Australia's deputy PM supports buying coal plant


(MENAFN- The Peninsula) Bloomberg

Sydney: Australia's Deputy Prime Minister Barnaby Joyce indicated he supports the government being an equity partner in any new coal-fired power station, and said that lenders are willing to finance fossil fuel-based electricity generation.
I have got nothing against taking equity in it, Joyce told Sky News' Sunday Agenda program, adding that an equity stake would be preferable to lending money to enable such a facility to be built.
'Why? Because an equity position on a reasonable asset is an asset for the Australian balance sheet.
Prime Minister Malcolm Turnbull's government is under pressure to curb carbon emissions by electricity generators without driving up power costs.

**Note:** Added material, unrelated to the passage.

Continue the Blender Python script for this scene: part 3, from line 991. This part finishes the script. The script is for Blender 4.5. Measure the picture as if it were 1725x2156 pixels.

Residential power disconnections have risen as much as 140 percent in six years amid a doubling in average household energy costs, the Weekend Australian newspaper reported Saturday.
Australia exported more coal than any other country in 2015, and has the fourth-largest share of the planet's coal resources, the Department of Industry, Innovation and Science said in December.
Not having any coal-fired power generation in Australia is 'an absurdity, Joyce told Sky.
We have a massive coal resource. We should be developing the capacity to do it as efficiently and as effectively as possible, and also possibly selling that technology to the world as well.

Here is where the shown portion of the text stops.